Quote the whole listing word for word. Do not include the pictures.

━━━

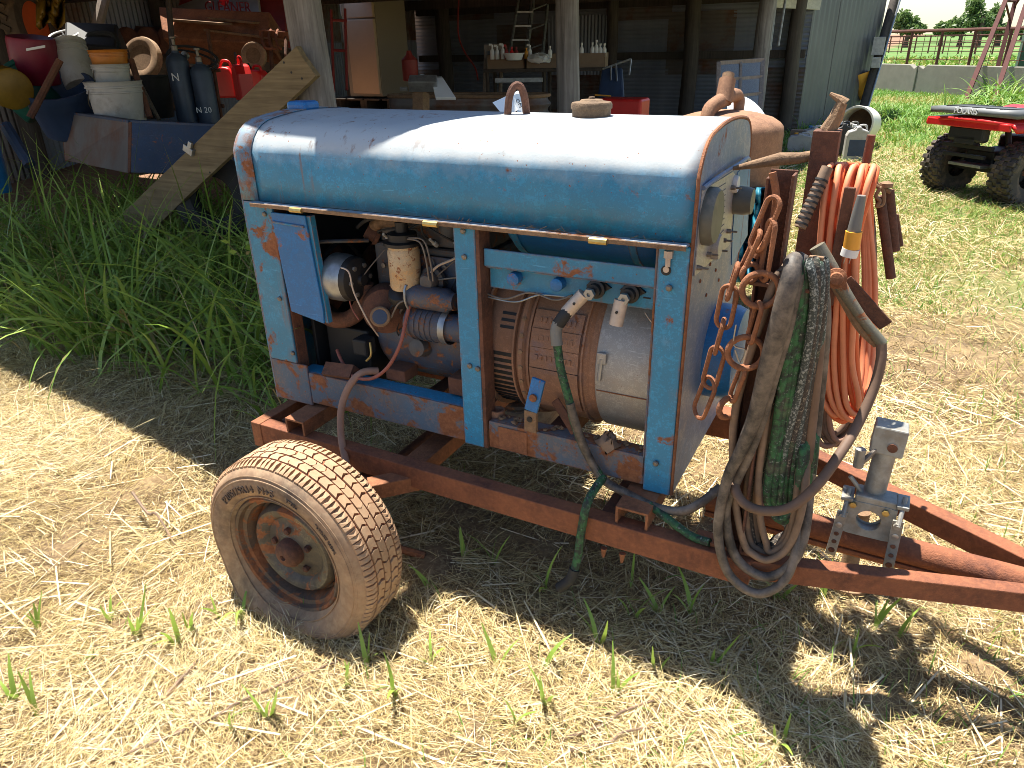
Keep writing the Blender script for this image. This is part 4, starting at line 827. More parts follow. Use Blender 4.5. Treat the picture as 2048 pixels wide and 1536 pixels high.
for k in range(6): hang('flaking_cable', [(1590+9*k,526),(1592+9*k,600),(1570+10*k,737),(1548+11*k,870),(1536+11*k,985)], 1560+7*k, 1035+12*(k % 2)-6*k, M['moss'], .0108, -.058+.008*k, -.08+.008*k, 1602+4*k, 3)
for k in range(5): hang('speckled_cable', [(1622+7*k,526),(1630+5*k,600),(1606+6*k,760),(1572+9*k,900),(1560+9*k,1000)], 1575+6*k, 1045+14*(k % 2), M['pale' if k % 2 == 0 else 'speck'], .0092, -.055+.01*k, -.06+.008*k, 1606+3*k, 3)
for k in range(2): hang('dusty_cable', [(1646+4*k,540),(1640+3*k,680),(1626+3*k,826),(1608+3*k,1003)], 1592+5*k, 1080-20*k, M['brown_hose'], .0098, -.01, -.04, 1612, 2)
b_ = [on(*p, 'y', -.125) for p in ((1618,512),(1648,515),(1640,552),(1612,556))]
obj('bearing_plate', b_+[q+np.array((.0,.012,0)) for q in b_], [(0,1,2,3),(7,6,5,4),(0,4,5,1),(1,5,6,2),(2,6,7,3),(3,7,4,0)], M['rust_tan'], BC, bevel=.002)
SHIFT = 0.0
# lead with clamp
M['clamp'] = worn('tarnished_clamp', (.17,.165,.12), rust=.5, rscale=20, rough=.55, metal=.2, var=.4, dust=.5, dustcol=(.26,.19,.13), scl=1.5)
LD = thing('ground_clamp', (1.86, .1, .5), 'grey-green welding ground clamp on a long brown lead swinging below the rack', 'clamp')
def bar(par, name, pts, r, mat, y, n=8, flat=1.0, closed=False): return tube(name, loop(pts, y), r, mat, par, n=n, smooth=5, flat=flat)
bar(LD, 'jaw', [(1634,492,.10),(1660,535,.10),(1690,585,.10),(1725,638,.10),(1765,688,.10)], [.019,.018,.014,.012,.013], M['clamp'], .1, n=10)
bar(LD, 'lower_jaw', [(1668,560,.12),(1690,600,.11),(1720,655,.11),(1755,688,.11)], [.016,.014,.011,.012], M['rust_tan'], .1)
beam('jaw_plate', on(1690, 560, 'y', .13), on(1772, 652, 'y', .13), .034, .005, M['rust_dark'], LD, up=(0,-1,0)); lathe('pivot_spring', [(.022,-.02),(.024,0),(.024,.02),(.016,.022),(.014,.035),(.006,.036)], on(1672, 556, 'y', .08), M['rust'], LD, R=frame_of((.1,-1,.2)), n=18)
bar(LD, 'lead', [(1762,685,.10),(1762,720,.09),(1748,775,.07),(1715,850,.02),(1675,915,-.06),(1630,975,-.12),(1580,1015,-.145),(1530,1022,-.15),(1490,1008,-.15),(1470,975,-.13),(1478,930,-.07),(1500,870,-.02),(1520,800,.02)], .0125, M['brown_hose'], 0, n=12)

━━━

> SOLUTION FOR THIS PROBLEM:
Keep writing the Blender script for this image. This is part 4, starting at line 827. More parts follow. Use Blender 4.5. Treat the picture as 2048 pixels wide and 1536 pixels high.
for k in range(6): hang('flaking_cable', [(1590+9*k,526),(1592+9*k,600),(1570+10*k,737),(1548+11*k,870),(1536+11*k,985)], 1560+7*k, 1035+12*(k % 2)-6*k, M['moss'], .0108, -.058+.008*k, -.08+.008*k, 1602+4*k, 3)
for k in range(5): hang('speckled_cable', [(1622+7*k,526),(1630+5*k,600),(1606+6*k,760),(1572+9*k,900),(1560+9*k,1000)], 1575+6*k, 1045+14*(k % 2), M['pale' if k % 2 == 0 else 'speck'], .0092, -.055+.01*k, -.06+.008*k, 1606+3*k, 3)
for k in range(2): hang('dusty_cable', [(1646+4*k,540),(1640+3*k,680),(1626+3*k,826),(1608+3*k,1003)], 1592+5*k, 1080-20*k, M['brown_hose'], .0098, -.01, -.04, 1612, 2)
b_ = [on(*p, 'y', -.125) for p in ((1618,512),(1648,515),(1640,552),(1612,556))]
obj('bearing_plate', b_+[q+np.array((.0,.012,0)) for q in b_], [(0,1,2,3),(7,6,5,4),(0,4,5,1),(1,5,6,2),(2,6,7,3),(3,7,4,0)], M['rust_tan'], BC, bevel=.002)
SHIFT = 0.0
# lead with clamp
M['clamp'] = worn('tarnished_clamp', (.17,.165,.12), rust=.5, rscale=20, rough=.55, metal=.2, var=.4, dust=.5, dustcol=(.26,.19,.13), scl=1.5)
LD = thing('ground_clamp', (1.86, .1, .5), 'grey-green welding ground clamp on a long brown lead swinging below the rack', 'clamp')
def bar(par, name, pts, r, mat, y, n=8, flat=1.0, closed=False): return tube(name, loop(pts, y), r, mat, par, n=n, smooth=5, flat=flat)
bar(LD, 'jaw', [(1634,492,.10),(1660,535,.10),(1690,585,.10),(1725,638,.10),(1765,688,.10)], [.019,.018,.014,.012,.013], M['clamp'], .1, n=10)
bar(LD, 'lower_jaw', [(1668,560,.12),(1690,600,.11),(1720,655,.11),(1755,688,.11)], [.016,.014,.011,.012], M['rust_tan'], .1)
beam('jaw_plate', on(1690, 560, 'y', .13), on(1772, 652, 'y', .13), .034, .005, M['rust_dark'], LD, up=(0,-1,0)); lathe('pivot_spring', [(.022,-.02),(.024,0),(.024,.02),(.016,.022),(.014,.035),(.006,.036)], on(1672, 556, 'y', .08), M['rust'], LD, R=frame_of((.1,-1,.2)), n=18)
bar(LD, 'lead', [(1762,685,.10),(1762,720,.09),(1748,775,.07),(1715,850,.02),(1675,915,-.06),(1630,975,-.12),(1580,1015,-.145),(1530,1022,-.15),(1490,1008,-.15),(1470,975,-.13),(1478,930,-.07),(1500,870,-.02),(1520,800,.02)], .0125, M['brown_hose'], 0, n=12)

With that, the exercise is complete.